"Demokrasi di Barat dan negara maju dipaksa untuk diterapkan di Indonesia yang baru merasakan euforia kebebasan. Akibatnya, muncul sejumlah kebijakan negara, baik dalam produk undang-undang maupun instrumen lain yang justru melemahkan posisi negara. Ini membuat negara mengalami kehilangan kontrol yang terukur dalam mengendalikan ekses reformasi itu sendiri, " jelasnya.
Raya menjelaskan, menjamurnya lembaga-lembaga negara, baik yang sifatnya ad hoc maupun permanen, pasca-reformasi, justru gagal dalam mengelola persoalan bangsa. Yang terjadi justru muncul saling sandera, ego sektoral dan kompetisi tidak sehat antar-lembaga negara yang membuat kegaduhan publik.
"Konflik kepentingan dan ego sektoral atas nama konstitusi dan undang-undang justru membuat hiruk pikuk dan kebisingan di tengah-tengah publik. Ironisnya itu terjadi di antara lembaga-lembaga yang merupakan produk reformasi dengan lembaga yang sudah ada sebelumnya," jelas Raya.
Ego sektoral dan saling sandera lembaga-lembaga negara ini, lanjut Raya bukannya membuat masalah-masalah publik bisa ditangani secara cepat, namun terus menguras energi dan biaya besar, tanpa ada jaminan penyelesaian masalah yang memadai.
"Negara harus menanggung dampak, menguras energi dan menghabiskan biaya yang tidak sedikit untuk membiayai keberadaan lembaga-lembaga tersebut.

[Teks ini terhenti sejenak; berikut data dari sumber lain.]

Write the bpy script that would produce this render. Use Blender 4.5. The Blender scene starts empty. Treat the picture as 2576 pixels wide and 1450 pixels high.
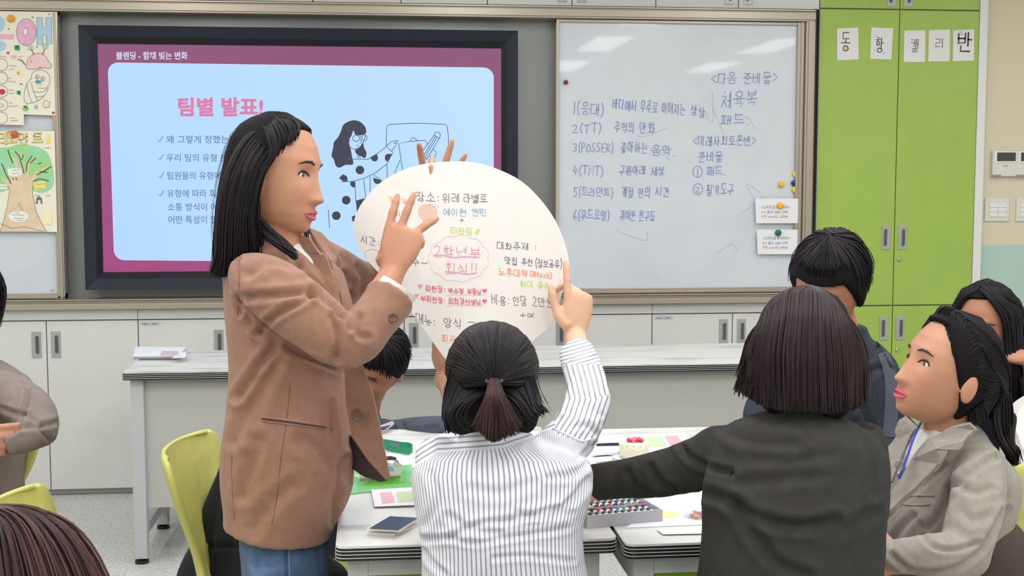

Di sisi lain, lembaga-lembaga tersebut justru tidak optimal dalam melakukan tugasnya, namun sebaliknya menimbulkan keriuhan dan kegaduhan publik," jelas Raya.
Di sisi lain, otonomi daerah yang merupakan anak kandung reformasi justru makin kehilangan arah dan manfaatnya. Otonomi daerah dimaknai sebagai transfer kekuasaan negara, sehingga oleh pelaku otonomi daerah, yakni elit-elit daerah menjadi kuda tunggangan untuk memperluas kekuasaannya secara tak terkendali.
"Kami menilai otonomi daerah yang kian liar telah menjadi kuda tunggangan yang makin membabi-buta dalam segala tindakan elit-elit daerah. Otonomi daerah belum mampu memberi jawaban adanya pelayanan publik yang memuaskan bagi masyarakat di daerah. Apalagi kalau dikaitkan dengan kesejahteraan masyarakat di akar rumput," jelas Raya.
Pada sisi lain, atas nama otonomi daerah, para elit dan pemegang kekuasaan di daerah kerap tak menghiraukan kebijakan nasional. Elit daerah semakin sulit untuk diatur dan bertindak kian tak terukur.
"Kita bisa lihat tingkat keberhasilan daerah dalam mengelola otonomi daerah. Pemekaran daerah otonom yang begitu massif, justru membuat terjadi kesenjangan antar-daerah, kemiskinan belum terjawab dan layanan publik belum memadai," jelas Raya.